The officials acknowledged that in order to dismantle the money-bail system, Pennsylvania legislators would have to follow the lead of other states, including New Jersey, and enact reform at the statewide level. Jenkins, who this year successfully championed the Clean Slate Act to automatically expunge some criminal records, said he has not begun those conversations with state lawmakers but is willing to return to Harrisburg to lobby for bail reform if necessary.

To roll back the use of bail locally without legislative action would require support from leadership of the Philadelphia courts, which was not present at the event.

Still, Krasner said, conversations with the courts have been positive. He added, "I think that the more any of us including the courts see where the popular will is, the more we'll all be able to work together."

Reuben Jones, a bail fund organizer, declined to identify the individuals whose bails were posted with Eagles' funds, the charges they faced or their bail amounts. They had been incarcerated anywhere from a few weeks to several months. One was just 17 years old.

Jones said their families, by and large, had not held out hope of scraping together money for bail in advance of the holiday. "Once people get assigned a bail they know they can't afford, they resign themselves to staying in jail until their case is resolved," he said.

"A big part of our work is helping people restore their dignity," added Bethany Stewart, another bail fund organizer.

After the news conference, organizers hosted a services fair for the people who were bailed out, to connect them with reentry organizations such as Menzfit, which provides suits and job-readiness training, and Philadelphia Auto and Parole, a nonprofit that trains aspiring auto mechanics.

The Center for Returning Citizens also had a table at the event, but its founder, Jondhi Harrell, surveyed the room skeptically.

"Here, you have more organizations than folks who were bailed out," he said. "We need to scale it up."

He applauded what the Players Coalition accomplished — but wants it to think bigger.

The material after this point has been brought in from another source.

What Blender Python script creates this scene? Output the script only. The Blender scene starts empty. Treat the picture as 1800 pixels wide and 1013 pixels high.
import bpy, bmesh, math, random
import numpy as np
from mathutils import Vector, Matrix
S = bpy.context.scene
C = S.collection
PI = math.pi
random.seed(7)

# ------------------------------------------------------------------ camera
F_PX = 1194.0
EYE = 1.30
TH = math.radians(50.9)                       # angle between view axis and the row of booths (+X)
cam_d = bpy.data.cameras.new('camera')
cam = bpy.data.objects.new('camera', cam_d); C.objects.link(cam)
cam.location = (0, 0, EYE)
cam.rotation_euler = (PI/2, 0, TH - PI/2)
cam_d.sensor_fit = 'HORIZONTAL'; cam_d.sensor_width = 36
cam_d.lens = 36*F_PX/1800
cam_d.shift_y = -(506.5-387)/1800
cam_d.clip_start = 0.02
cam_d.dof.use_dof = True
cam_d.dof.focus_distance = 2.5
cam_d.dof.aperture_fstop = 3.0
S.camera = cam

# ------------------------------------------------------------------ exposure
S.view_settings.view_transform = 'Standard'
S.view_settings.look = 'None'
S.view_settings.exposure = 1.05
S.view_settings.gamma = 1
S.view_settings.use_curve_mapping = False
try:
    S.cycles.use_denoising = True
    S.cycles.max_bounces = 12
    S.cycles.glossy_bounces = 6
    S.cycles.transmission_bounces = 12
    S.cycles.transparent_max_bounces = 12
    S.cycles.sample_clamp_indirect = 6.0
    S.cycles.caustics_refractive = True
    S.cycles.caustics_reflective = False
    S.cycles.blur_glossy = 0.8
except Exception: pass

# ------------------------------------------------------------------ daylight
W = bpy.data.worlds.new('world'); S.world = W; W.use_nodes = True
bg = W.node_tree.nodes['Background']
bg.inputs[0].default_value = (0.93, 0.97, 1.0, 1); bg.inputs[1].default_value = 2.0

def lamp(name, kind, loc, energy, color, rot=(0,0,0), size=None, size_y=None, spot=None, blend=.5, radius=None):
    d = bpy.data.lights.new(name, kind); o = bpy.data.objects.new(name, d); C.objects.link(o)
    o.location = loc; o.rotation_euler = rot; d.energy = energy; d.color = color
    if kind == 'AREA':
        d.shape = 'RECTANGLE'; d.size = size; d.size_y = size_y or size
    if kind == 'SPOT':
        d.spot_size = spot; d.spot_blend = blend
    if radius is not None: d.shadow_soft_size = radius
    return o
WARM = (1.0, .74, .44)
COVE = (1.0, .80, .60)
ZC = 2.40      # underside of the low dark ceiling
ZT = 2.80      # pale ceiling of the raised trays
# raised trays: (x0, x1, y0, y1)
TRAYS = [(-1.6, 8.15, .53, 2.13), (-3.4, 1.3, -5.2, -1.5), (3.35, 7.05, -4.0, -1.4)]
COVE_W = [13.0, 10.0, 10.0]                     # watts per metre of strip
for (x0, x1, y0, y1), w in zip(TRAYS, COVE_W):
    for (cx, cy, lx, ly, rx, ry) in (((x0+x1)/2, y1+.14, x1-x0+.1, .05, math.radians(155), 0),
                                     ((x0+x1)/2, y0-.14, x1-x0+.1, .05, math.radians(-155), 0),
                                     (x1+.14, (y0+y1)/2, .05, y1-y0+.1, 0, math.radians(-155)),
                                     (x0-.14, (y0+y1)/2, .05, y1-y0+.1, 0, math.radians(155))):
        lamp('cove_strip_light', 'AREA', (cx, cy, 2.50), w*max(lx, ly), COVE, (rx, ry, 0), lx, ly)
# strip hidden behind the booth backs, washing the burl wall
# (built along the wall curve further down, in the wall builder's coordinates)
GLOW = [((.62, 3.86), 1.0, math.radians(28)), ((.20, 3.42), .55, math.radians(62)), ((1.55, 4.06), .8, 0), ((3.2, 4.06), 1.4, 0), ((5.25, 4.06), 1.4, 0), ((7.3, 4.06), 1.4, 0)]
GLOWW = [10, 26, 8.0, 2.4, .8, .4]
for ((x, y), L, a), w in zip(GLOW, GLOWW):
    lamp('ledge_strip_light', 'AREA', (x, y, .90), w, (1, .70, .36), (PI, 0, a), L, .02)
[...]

Though the Philadelphia jails have started running buses to connect people released to homeless shelters, Harrell thinks there's far more to be done. Everyone released from jail should have access to this buffet of opportunities, he said.

"People get out of jail at 2 or 3 in the morning, and there's no one waiting for them. They're at the bus stop across the street with barely enough money to get home, and when they get home, who knows what's there for them. We need to make sure they have support."